Instruction: Repeat exactly and only the lines from the line containing "Continue the Blender" through the line containing "bracket_figure(7.48, 25.0, (-1, 0), 'painted", both included.

======== Supplied data

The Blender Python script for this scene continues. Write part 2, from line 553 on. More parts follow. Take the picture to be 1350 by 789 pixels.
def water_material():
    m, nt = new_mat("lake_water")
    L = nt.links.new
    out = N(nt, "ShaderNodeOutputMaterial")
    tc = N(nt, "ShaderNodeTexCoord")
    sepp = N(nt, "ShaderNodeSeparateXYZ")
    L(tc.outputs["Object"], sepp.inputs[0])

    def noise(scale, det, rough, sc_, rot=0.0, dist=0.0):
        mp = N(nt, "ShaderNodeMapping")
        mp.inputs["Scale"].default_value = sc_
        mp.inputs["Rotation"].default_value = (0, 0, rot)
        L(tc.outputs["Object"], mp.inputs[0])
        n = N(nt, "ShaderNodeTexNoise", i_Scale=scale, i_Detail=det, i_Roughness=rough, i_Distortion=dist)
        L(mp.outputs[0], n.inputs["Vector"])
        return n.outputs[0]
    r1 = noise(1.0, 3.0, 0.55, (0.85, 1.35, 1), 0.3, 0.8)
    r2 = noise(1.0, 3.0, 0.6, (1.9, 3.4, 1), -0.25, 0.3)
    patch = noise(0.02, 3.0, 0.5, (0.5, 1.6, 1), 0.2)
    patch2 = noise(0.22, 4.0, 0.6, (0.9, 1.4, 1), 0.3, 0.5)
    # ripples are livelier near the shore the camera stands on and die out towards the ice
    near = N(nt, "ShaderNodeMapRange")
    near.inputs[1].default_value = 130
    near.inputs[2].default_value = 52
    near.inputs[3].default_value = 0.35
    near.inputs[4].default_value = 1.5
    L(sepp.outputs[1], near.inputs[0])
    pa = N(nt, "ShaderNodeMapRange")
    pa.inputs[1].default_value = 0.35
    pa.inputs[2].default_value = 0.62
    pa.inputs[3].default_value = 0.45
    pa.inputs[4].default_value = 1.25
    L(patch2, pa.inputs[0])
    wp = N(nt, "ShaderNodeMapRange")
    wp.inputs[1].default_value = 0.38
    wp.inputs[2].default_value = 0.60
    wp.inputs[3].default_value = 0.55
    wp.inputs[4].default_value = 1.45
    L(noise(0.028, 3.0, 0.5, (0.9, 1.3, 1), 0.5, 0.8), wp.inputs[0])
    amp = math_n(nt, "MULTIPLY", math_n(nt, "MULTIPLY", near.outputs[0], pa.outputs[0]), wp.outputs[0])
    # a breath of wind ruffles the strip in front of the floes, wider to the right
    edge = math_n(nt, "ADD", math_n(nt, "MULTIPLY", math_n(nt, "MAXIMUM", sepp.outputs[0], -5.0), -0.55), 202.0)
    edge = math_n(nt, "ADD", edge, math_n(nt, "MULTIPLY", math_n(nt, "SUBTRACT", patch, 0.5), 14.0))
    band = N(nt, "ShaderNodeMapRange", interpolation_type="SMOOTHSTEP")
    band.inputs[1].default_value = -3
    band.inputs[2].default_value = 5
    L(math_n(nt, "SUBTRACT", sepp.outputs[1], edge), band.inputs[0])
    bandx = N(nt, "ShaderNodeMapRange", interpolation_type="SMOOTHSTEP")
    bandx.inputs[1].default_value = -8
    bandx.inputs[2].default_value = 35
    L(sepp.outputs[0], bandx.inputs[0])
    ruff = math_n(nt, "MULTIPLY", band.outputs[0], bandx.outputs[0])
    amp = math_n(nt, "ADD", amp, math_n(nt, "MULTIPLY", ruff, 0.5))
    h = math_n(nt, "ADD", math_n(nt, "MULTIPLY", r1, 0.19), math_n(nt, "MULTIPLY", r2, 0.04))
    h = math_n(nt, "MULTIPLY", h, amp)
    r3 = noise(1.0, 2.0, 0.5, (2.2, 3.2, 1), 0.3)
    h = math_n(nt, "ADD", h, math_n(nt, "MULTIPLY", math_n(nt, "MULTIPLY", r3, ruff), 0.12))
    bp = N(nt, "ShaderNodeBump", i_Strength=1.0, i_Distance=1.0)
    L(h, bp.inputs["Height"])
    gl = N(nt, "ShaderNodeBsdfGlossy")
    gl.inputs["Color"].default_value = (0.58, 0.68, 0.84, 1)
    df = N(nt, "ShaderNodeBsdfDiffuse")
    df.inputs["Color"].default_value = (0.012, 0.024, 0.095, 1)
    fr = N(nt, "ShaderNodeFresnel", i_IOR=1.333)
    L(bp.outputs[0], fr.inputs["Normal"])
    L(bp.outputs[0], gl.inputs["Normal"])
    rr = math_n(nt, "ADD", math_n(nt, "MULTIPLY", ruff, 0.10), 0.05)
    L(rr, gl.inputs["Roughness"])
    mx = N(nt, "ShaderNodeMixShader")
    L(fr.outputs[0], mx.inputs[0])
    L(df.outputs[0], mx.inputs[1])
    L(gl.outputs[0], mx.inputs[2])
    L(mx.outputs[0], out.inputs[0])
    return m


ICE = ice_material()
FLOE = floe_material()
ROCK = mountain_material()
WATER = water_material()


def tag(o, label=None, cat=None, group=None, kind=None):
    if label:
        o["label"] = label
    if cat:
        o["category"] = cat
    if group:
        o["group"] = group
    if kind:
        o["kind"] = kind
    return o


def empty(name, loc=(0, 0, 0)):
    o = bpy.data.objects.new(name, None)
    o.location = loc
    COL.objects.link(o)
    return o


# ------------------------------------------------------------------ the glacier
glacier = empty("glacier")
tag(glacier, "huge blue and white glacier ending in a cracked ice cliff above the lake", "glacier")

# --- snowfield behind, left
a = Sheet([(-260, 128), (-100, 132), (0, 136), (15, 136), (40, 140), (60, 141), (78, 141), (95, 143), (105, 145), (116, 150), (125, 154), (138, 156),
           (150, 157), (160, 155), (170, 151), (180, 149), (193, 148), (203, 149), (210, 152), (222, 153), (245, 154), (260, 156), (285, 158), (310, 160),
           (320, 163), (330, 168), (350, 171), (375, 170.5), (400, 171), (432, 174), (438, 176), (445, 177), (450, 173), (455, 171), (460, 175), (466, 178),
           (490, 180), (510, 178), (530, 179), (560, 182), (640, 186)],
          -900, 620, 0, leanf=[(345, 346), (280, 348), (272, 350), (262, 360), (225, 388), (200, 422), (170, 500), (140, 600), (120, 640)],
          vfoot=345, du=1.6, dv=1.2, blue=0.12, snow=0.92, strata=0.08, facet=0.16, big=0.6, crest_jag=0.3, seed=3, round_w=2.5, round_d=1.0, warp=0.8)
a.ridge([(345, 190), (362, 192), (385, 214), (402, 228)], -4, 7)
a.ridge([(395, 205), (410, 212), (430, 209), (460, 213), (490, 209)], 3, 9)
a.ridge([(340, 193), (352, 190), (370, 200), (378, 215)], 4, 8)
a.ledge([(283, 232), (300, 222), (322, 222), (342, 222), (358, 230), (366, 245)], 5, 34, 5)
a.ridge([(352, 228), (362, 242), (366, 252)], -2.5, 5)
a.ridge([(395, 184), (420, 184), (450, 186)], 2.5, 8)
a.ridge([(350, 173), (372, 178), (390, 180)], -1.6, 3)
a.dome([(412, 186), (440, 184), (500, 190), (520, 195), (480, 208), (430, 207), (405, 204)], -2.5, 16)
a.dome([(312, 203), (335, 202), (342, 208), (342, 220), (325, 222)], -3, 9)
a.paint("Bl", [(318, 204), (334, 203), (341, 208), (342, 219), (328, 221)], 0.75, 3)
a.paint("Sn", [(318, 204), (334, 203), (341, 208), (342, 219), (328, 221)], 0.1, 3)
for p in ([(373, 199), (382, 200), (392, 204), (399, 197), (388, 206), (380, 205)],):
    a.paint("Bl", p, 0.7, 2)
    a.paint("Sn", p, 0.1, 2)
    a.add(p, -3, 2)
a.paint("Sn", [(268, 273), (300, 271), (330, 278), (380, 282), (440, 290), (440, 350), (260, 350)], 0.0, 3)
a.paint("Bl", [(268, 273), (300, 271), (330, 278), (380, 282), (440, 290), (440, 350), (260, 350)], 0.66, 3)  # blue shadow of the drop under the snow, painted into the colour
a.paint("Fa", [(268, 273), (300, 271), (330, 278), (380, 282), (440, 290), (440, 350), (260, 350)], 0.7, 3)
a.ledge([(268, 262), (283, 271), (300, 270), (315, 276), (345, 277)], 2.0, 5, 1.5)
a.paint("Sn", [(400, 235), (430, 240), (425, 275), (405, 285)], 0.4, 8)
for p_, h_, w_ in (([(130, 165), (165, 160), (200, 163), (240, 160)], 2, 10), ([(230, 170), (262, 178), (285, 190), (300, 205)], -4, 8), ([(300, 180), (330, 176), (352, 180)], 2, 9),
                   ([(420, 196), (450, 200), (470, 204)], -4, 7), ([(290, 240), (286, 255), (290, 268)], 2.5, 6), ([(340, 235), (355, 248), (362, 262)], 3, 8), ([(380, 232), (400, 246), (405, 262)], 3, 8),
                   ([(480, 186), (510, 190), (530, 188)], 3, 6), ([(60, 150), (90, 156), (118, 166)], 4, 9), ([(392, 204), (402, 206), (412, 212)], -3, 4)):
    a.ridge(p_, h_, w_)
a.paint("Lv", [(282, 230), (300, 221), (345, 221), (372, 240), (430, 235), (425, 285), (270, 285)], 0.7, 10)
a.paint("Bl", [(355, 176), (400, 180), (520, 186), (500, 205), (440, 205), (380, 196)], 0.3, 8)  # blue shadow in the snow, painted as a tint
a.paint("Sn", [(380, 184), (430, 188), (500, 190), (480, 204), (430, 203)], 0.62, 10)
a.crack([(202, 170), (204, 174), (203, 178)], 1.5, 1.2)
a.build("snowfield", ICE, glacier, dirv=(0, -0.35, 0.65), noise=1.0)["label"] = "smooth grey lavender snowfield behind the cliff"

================
======== Supplied data

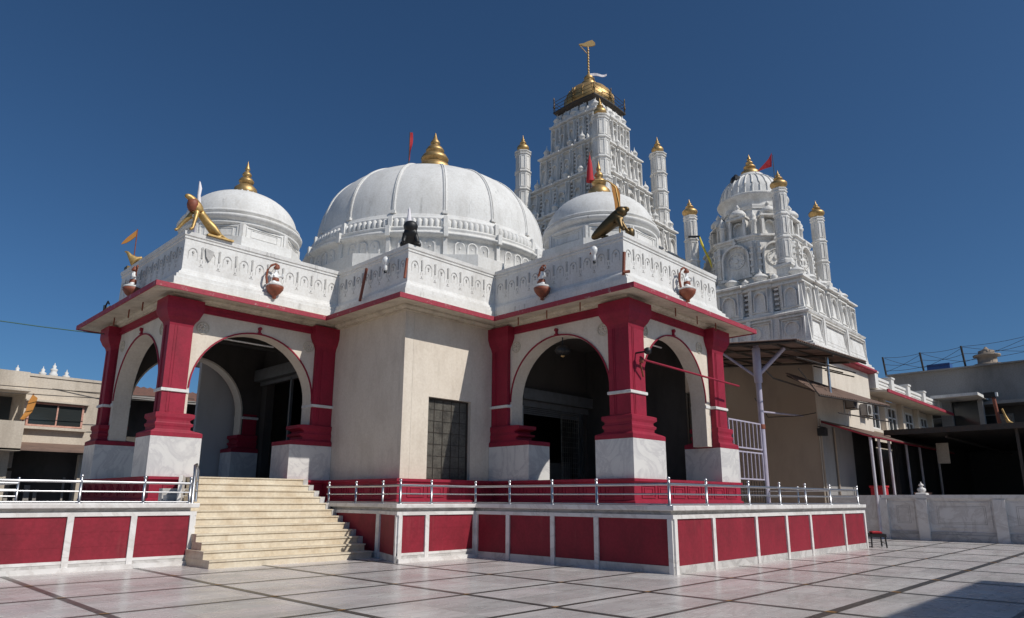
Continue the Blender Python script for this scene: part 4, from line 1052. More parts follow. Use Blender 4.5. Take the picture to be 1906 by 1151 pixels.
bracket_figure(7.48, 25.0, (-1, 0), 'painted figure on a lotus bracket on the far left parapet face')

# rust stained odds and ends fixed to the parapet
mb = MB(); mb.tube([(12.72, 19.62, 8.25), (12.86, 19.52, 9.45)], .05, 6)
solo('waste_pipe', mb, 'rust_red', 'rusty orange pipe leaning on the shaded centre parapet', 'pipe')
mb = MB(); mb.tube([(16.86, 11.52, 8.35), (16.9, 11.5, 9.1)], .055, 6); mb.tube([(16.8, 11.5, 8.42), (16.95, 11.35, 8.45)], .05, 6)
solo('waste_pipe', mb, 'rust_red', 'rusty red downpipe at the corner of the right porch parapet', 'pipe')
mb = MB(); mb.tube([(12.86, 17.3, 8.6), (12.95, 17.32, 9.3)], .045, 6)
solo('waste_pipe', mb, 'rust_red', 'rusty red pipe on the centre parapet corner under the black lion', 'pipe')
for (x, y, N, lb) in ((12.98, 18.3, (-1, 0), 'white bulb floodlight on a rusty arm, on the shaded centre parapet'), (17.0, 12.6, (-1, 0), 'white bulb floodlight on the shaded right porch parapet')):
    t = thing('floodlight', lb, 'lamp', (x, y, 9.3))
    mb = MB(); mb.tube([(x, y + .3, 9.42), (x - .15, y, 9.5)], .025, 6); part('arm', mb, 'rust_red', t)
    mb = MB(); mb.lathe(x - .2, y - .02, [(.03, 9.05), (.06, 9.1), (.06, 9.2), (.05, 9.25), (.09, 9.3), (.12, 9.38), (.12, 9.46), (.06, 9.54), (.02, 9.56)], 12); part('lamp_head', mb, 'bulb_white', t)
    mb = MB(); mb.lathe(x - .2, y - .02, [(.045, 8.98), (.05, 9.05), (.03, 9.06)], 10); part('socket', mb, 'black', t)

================

Answer to the problem:
Continue the Blender Python script for this scene: part 4, from line 1052. More parts follow. Use Blender 4.5. Take the picture to be 1906 by 1151 pixels.
bracket_figure(7.48, 25.0, (-1, 0), 'painted figure on a lotus bracket on the far left parapet face')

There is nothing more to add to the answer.